Hmm... let's see: Syria, Iran and ... Iraq! Yep, looks like this spreading-democracy thing has a long track record of success.

Where's Poppy?

By the way, the future Mrs. Capt. Willard noticed last night the short shrift Poppy got in the speech. If you happened to be snuffling back tears of patriotic joy at the moment he was mentioned, you might have missed it:


I'm blessed with a sister and brothers who are my closest friends. And I will always be the proud and grateful son of George and Barbara Bush.

My father served eight years at the side of another great American, Ronald Reagan. His spirit of optimism and good will and decency are in this hall and are in our hearts, and will always define our party.

Yep, that's what Poppy contributed to the world: he spawned Dubya and "served" "at the side" of Reagan like a faithful sidekick.

Of course, on second thought, it makes sense for Bush to ignore the fact that his father was also a president, however briefly. After all, we're talking about a guy who flip-flopped, raised taxes and left Saddam Hussein in power. At RNC 2004, that's Kerry-like, treasonous behavior. They probably had to put a Hannibal Lecter mask on Zell Miller any time he got around Poppy, given that track record.

Warning: Iraq re-hashing

Speaking of crazy people, I do have to give Bush credit for wading into the quagmire of Iraq, a fairly taboo subject for much of the rest of the convention:

In Saddam Hussein, we saw a threat. Members of both political parties, including my opponent and his running mate, saw the threat, and voted to authorize the use of force. We went to the United Nations Security Council, which passed a unanimous resolution demanding the dictator disarm, or face serious consequences. Leaders in the Middle East urged him to comply. After more than a decade of diplomacy, we gave Saddam Hussein another chance, a final chance, to meet his responsibilities to the civilized world. He again refused, and I faced the kind of decision that comes only to the Oval Office, a decision no president would ask for, but must be prepared to make. Do I forget the lessons of Sept. 11 and take the word of a madman, or do I take action to defend our country? Faced with that choice, I will defend America every time.

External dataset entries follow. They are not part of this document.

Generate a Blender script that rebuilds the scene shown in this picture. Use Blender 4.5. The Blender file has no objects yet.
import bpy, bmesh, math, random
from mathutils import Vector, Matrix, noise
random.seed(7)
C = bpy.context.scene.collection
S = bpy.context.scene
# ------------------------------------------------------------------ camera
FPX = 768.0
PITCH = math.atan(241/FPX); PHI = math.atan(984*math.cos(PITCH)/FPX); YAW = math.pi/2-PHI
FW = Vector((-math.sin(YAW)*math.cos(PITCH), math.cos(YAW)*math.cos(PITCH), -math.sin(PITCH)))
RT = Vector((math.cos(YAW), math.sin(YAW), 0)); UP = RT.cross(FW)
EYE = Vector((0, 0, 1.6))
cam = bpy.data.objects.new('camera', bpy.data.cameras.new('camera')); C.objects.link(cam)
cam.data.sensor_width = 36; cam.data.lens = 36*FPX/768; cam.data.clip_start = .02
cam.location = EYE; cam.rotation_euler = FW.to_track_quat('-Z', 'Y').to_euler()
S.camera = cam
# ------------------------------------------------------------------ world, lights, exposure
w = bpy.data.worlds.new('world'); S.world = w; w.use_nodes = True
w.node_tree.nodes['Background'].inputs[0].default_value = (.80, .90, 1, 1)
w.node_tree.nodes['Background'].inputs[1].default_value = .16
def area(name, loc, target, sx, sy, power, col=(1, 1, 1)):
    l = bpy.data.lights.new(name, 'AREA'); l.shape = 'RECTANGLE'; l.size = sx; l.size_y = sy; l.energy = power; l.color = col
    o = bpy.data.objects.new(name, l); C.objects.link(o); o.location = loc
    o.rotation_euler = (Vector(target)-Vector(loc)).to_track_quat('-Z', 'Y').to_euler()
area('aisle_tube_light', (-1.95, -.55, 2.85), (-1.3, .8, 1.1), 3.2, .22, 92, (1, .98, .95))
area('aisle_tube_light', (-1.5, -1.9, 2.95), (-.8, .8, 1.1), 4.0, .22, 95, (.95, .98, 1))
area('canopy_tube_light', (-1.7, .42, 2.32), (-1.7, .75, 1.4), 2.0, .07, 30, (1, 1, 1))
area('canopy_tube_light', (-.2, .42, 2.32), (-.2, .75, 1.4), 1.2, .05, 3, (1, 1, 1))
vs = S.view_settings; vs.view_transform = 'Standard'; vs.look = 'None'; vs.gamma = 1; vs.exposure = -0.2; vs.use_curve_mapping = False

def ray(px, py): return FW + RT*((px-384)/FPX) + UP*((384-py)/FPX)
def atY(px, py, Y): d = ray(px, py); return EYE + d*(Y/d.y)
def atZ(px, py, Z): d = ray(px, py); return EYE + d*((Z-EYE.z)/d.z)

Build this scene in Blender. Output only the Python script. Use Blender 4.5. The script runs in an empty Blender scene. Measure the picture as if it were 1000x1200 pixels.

I have to say, this is about as reasonable an explanation as anybody could possibly give for going into Iraq. I didn't think it was necessary at the time, and a lot of other people didn't think it was necessary, either, but I wasn't entirely sure about my opinion.

But there's also little doubt that members of this administration wanted to go into Iraq for months -- in some cases, years -- before Sept. 11, and that the tragedy gave them their excuse. And the administration's credibility about claims that Saddam had WMD was eroded by their relentless effort to misleadingly tie Saddam to al Qaeda and 9/11, in the absence of any evidence.

I doubt very seriously that the decision to go into Iraq was nearly as agonizing as it's described here, not only because of their obvious desire to do so, but also because they obviously believed the war would be a cake walk.

But they were wrong about that, as they were wrong about Saddam's weapons program and about Saddam's involvement with al Qaeda.

What's more, they were willfully, aggressively wrong about how to run "post-war" Iraq, and we and the Iraqis are paying for it with lives, limbs and treasure. Perhaps worse than this, the chaos in Iraq, including our disgraceful treatment of prisoners, has ruined our reputation and inspired a new generation of terrorists.

For how much of this is George W. Bush responsible? It's tough to say, but a guy who claimed he would be a "CEO president" needs to be treated like a CEO: he needs to be fired.

Update: Saletan reacts with a little more relish:

Recession. Unemployment. Corporate fraud. A war based on false premises that has cost us $200 billion and nearly a thousand American lives. They're all hills we've "been given to climb." It's as though Bush wasn't president. As though he didn't get the tax cuts he wanted. As though he didn't bring about postwar Iraq and authorize the planning for it. All this was "given," and now Bush can show up, three and a half years into his term, and start solving the problems some other president left behind.



Saletan's been knocking them out of the park lately.